### Data in this exercise
- - - - - - -
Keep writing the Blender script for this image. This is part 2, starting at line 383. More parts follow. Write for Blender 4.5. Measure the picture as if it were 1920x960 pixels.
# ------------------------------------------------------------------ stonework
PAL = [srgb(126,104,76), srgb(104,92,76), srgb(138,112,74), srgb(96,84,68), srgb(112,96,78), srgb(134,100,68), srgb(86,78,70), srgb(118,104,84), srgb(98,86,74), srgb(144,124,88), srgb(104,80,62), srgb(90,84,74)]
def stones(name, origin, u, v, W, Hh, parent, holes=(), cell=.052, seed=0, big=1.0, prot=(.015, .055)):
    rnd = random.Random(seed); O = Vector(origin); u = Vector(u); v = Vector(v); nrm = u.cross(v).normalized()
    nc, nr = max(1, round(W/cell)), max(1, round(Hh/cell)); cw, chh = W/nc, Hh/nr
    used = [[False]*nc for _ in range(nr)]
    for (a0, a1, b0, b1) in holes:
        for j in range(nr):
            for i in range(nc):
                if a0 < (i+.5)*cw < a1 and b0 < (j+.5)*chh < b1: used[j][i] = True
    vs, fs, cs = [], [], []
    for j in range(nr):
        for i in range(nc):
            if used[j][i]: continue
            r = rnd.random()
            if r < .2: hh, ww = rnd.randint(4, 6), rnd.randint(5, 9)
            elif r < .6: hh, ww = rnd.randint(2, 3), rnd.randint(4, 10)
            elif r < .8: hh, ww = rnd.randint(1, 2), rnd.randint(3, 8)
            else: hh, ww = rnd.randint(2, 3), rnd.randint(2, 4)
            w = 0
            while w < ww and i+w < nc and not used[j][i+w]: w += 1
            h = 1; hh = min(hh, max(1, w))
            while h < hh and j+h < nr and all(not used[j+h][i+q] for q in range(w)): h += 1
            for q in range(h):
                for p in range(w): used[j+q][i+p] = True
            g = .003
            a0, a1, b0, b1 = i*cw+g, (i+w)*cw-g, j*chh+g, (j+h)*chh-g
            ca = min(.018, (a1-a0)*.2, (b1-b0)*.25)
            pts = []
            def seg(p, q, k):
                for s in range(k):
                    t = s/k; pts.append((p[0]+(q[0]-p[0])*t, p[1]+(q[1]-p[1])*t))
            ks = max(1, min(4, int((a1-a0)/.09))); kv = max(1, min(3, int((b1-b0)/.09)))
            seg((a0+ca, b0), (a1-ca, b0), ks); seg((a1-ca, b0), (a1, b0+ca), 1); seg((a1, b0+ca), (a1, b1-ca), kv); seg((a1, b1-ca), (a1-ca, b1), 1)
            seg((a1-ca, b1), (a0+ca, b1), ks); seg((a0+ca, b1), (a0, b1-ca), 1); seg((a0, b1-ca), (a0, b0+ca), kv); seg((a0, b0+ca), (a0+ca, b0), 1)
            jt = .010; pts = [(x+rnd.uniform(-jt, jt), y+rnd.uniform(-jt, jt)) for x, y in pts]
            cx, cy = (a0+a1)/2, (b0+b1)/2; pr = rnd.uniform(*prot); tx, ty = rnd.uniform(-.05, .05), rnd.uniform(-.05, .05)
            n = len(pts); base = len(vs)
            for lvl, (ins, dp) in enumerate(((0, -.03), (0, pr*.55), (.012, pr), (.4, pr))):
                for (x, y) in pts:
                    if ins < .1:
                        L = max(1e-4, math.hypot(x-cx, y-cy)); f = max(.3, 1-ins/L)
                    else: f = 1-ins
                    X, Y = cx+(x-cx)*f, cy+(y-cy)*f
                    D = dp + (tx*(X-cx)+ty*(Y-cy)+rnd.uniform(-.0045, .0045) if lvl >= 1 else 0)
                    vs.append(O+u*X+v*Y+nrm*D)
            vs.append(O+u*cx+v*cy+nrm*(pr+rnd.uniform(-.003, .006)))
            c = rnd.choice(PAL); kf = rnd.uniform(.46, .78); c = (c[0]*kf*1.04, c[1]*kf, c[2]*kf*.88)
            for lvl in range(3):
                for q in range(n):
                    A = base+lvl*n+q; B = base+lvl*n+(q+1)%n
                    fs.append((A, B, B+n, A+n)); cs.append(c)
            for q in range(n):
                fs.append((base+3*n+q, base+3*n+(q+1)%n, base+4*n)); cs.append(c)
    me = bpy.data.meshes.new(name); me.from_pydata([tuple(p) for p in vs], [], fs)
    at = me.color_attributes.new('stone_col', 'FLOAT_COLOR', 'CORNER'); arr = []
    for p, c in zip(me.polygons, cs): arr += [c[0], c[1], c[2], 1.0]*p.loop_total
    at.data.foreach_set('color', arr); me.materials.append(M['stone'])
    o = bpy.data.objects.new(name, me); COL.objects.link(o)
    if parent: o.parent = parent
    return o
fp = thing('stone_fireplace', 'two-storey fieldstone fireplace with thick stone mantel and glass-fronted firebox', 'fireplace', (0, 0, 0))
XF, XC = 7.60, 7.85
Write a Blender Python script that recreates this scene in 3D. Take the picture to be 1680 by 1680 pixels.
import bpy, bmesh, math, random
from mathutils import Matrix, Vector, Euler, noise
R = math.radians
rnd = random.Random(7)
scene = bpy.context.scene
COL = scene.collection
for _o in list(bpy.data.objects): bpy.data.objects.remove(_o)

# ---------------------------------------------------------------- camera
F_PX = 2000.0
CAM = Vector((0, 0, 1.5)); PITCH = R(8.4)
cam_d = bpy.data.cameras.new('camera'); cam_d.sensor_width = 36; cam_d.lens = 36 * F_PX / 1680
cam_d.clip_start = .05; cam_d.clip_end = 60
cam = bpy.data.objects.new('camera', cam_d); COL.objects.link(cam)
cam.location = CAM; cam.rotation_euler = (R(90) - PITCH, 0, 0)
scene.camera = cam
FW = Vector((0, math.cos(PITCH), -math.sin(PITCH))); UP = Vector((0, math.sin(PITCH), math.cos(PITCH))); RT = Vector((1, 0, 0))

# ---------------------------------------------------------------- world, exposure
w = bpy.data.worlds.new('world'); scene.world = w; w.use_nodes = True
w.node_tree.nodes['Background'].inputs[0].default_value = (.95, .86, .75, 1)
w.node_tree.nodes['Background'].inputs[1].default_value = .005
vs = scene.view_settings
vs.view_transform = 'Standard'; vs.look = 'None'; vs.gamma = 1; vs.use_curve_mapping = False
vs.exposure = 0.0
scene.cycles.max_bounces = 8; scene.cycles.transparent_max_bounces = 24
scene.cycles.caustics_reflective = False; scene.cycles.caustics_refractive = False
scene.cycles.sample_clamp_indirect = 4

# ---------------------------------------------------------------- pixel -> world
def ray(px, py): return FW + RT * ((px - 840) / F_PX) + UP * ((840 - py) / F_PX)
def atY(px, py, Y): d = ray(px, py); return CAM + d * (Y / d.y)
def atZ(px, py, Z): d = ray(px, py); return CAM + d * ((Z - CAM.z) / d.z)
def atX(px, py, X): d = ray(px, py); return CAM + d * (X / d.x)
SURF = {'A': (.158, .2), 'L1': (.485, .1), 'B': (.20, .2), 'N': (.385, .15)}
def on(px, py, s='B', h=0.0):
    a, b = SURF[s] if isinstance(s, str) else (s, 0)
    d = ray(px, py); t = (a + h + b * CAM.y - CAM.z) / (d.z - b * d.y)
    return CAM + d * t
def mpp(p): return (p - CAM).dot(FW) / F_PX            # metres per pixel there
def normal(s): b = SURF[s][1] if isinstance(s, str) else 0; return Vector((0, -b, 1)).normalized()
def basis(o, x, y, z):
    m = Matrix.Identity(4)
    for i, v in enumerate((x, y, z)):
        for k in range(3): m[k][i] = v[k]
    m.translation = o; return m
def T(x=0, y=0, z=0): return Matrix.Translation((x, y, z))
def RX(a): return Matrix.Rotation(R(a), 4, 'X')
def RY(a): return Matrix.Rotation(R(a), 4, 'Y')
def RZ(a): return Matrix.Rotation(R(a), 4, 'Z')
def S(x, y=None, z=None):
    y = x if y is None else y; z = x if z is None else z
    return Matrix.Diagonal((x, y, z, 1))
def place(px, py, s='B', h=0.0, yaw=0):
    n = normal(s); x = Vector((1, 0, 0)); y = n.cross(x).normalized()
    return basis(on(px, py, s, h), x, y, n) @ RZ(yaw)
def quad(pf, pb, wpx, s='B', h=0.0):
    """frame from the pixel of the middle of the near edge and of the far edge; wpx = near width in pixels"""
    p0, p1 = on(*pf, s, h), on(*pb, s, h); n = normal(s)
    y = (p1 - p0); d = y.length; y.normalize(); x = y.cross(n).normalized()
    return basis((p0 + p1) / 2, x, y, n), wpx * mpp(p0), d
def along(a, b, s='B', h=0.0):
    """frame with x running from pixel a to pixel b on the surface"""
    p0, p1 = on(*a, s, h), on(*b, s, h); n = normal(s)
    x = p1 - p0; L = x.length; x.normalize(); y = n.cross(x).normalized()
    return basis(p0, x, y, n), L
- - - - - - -
### What to do
Look back at the entries above. Retype the line with "Write a Blender", the line with "for _o in list(bpy.data.objects): bpy.data.objects.remove(_o)", and all lines in between.

### Answer
Write a Blender Python script that recreates this scene in 3D. Take the picture to be 1680 by 1680 pixels.
import bpy, bmesh, math, random
from mathutils import Matrix, Vector, Euler, noise
R = math.radians
rnd = random.Random(7)
scene = bpy.context.scene
COL = scene.collection
for _o in list(bpy.data.objects): bpy.data.objects.remove(_o)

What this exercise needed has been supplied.